Bu kişilerin cömert harcama alışkanlıkları, lüks otel pazarını canlı tutuyor ve daha gösterişli, ultra lüks otellerin bile daha yüksek fiyatlar talep etmesini sağlıyor.

CoStar'a göre, 2019'la 2025 arasında bu sektördeki ortalama günlük fiyatlar New York'ta 1042 dolardan 1561 dolara, Paris'te 1245 dolardan 2 bin 600 dolara, Londra'da 1113 dolardan 1593 dolara ve Roma'da 715 dolardan 1547 dolara yükseldi.

Bu tür fiyatlar çoğu ziyaretçiyi eleyerek doluluk oranlarını düşük tutuyor ancak ultra lüks oteller bu sonucu kendi avantajlarına kullanarak, ferahlık ve mahremiyet hissini ayrıcalık olarak pazarlıyor.

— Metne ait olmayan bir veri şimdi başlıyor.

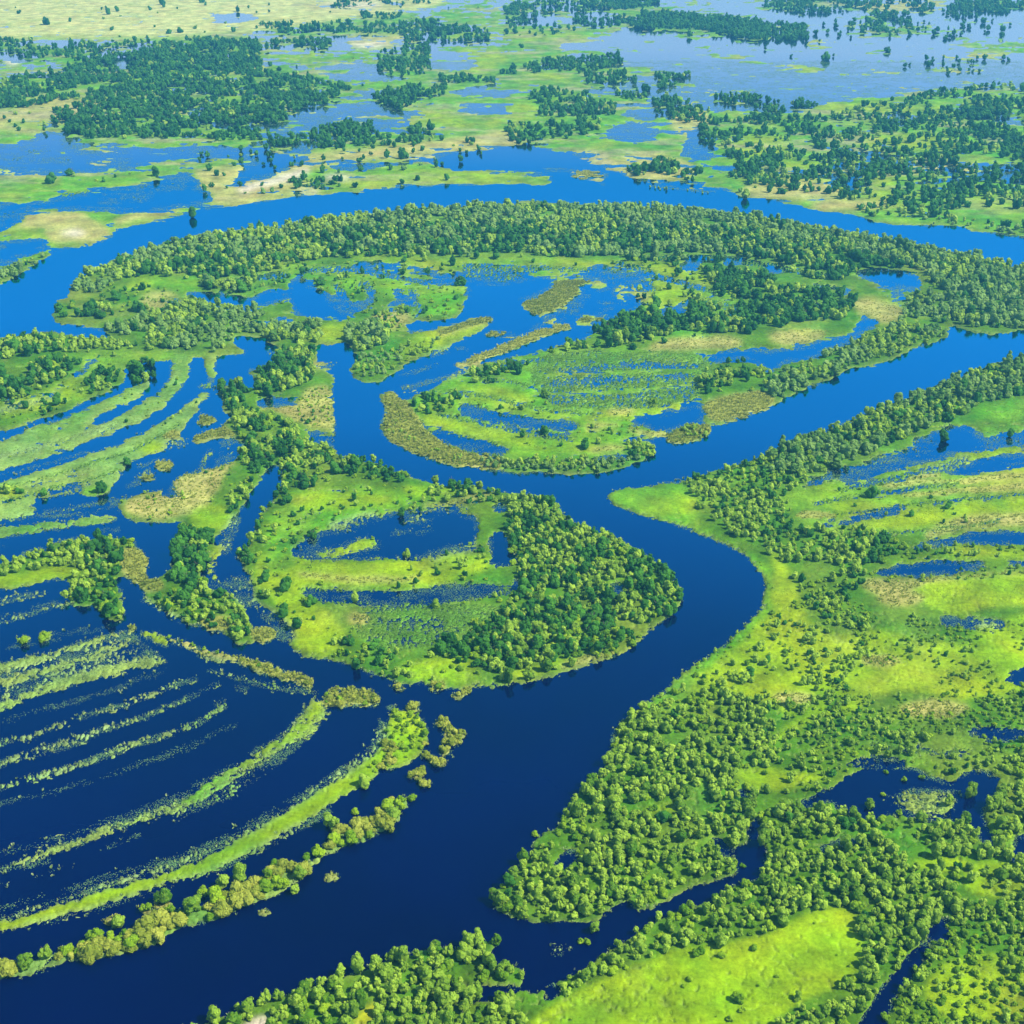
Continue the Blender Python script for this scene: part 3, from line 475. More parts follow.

Ayrıca, çalışanlarına titiz konukların ihtiyaçlarını karşılamaları için zaman tanıyor.

CoStar şöyle açıklıyor:

Üst düzey oteller ayrıcalıklı bir atmosfer sunuyor, bu nedenle dolu bir otel restoranı, kalabalık bir havuz kenarı veya müsaitliği sınırlı bir spa tesisi bu algıya aykırı. Ayrıca müsaitlik olması, otellerin varıştan önce kendilerine neredeyse hiç haber vermeyebilecek üst düzey müşterilerine hizmet sunmasını sağlıyor. Dolayısıyla bu fiyat noktasındaki düşük doluluk oranları sorun değil, bir özellik. Ve misafirleri için asıl fark yaratan şey fiyat değil, erişim.